_Stated goal_:
Copy exactly, leaving out every image, the lines from the one with "Reconstruct this image" through the one with "COL = SC.collection", inclusive.

_Material provided_:
============================================================
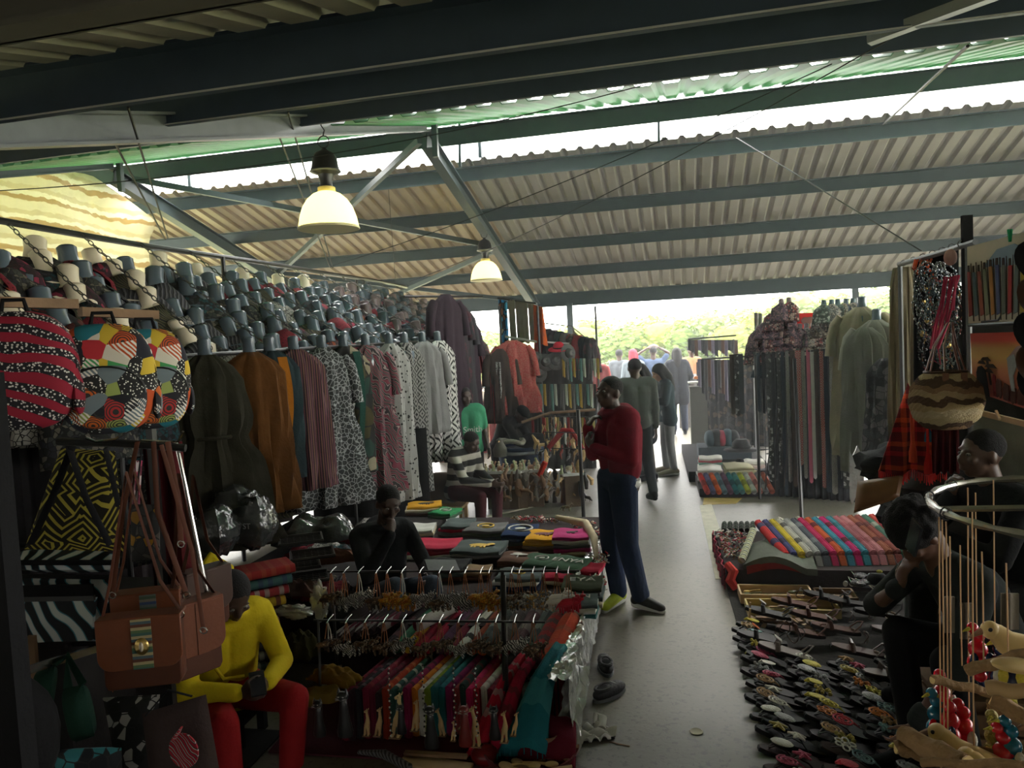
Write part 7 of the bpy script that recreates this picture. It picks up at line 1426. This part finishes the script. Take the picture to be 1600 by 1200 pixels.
============================================================
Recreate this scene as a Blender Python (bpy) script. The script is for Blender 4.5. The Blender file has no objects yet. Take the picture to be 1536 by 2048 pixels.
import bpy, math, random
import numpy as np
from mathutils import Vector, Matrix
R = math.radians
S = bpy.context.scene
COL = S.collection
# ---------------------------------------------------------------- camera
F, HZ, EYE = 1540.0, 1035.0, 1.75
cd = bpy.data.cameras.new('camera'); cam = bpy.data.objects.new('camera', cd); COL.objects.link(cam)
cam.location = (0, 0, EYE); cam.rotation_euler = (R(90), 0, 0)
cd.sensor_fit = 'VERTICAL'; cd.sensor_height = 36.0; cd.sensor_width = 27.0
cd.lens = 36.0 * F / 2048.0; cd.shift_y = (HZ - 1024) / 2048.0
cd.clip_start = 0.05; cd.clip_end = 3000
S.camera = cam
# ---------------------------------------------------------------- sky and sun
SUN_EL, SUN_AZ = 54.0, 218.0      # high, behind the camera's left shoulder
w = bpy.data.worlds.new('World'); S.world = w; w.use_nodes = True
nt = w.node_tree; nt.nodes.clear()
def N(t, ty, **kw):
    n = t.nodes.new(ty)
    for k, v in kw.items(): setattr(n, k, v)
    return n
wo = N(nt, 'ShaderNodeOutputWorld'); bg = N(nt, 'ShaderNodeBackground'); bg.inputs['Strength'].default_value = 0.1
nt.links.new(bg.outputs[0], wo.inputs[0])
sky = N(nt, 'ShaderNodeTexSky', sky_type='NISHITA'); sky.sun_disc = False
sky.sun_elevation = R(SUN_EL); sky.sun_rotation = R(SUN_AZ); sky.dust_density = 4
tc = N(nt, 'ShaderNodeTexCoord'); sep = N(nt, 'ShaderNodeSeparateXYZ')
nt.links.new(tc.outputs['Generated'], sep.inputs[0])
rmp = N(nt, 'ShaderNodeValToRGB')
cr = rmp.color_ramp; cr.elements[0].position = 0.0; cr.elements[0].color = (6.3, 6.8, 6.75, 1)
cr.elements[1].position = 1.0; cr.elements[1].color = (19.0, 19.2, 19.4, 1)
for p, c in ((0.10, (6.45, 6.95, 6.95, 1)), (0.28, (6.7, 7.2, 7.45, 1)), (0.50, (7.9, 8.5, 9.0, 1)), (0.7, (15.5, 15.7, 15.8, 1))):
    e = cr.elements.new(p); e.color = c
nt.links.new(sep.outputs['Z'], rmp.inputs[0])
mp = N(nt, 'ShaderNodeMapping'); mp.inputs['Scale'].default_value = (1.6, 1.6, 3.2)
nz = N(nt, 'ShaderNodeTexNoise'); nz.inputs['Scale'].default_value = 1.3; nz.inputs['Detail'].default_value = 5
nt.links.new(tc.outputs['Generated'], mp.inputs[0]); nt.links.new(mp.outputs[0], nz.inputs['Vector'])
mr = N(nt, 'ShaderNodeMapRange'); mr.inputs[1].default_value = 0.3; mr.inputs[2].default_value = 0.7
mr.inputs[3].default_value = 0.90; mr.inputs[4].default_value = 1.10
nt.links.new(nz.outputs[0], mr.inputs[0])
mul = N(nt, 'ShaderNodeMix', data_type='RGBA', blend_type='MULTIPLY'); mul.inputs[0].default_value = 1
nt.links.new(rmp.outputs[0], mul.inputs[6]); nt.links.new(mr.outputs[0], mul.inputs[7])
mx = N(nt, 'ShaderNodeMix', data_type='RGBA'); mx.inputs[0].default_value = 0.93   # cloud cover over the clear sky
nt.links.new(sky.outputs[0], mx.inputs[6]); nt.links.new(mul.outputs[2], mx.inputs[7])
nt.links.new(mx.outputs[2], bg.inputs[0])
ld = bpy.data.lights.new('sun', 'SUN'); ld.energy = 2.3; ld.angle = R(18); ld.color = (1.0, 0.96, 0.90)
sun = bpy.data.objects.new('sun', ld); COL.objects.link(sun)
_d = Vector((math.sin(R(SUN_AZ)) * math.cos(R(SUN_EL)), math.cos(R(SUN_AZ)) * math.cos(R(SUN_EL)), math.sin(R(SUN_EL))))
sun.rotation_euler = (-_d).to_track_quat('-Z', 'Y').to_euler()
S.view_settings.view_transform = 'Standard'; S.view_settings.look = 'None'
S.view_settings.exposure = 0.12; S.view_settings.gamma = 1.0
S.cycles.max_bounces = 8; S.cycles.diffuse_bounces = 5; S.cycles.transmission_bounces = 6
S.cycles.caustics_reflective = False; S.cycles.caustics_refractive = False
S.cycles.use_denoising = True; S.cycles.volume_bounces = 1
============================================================
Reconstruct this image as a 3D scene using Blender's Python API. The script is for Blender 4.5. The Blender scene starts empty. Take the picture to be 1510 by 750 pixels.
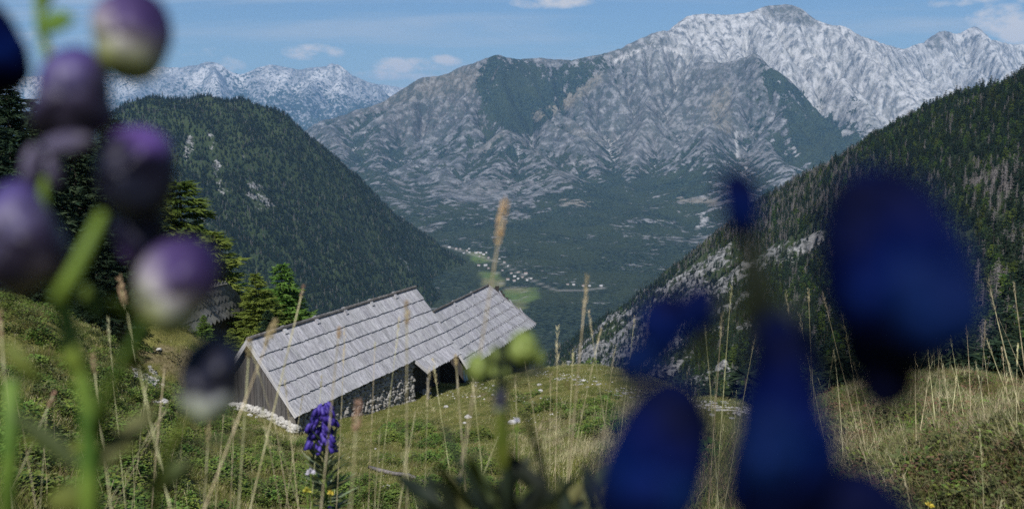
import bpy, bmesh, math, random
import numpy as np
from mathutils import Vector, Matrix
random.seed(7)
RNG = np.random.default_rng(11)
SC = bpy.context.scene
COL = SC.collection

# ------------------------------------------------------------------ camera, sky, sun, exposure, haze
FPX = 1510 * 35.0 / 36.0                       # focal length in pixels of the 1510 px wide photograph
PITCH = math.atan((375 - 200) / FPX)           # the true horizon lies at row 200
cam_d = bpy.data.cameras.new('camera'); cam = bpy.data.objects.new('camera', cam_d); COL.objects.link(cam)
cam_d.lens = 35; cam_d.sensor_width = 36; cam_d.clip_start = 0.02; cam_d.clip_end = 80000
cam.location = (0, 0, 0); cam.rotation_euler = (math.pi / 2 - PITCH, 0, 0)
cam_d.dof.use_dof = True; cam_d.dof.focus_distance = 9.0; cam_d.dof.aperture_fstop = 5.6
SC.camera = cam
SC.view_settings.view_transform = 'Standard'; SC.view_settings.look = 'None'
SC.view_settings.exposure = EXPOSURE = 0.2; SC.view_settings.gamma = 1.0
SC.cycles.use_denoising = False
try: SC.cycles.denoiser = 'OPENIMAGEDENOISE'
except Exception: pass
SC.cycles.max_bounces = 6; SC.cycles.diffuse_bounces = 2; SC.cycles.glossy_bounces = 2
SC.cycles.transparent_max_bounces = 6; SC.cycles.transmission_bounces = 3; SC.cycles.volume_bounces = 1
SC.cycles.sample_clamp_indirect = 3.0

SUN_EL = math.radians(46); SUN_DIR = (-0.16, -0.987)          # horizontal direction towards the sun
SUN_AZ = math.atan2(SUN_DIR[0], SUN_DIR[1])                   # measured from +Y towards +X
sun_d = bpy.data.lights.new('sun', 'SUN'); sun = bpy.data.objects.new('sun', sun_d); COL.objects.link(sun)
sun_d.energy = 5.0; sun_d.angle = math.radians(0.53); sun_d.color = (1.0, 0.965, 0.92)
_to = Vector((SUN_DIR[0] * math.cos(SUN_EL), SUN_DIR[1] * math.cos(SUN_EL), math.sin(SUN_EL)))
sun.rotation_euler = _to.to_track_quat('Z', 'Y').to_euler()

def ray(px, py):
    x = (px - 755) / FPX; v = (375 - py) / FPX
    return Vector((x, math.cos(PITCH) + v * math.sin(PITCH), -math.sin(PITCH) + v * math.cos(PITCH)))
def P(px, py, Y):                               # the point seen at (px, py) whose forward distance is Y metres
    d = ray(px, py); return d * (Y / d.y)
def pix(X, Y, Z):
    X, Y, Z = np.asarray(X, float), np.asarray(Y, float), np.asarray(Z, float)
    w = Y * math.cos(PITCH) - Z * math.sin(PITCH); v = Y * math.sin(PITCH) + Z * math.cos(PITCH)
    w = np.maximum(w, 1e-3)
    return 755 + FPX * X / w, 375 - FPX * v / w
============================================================
_In response_:
Reconstruct this image as a 3D scene using Blender's Python API. The script is for Blender 4.5. The Blender scene starts empty. Take the picture to be 1510 by 750 pixels.
import bpy, bmesh, math, random
import numpy as np
from mathutils import Vector, Matrix
random.seed(7)
RNG = np.random.default_rng(11)
SC = bpy.context.scene
COL = SC.collection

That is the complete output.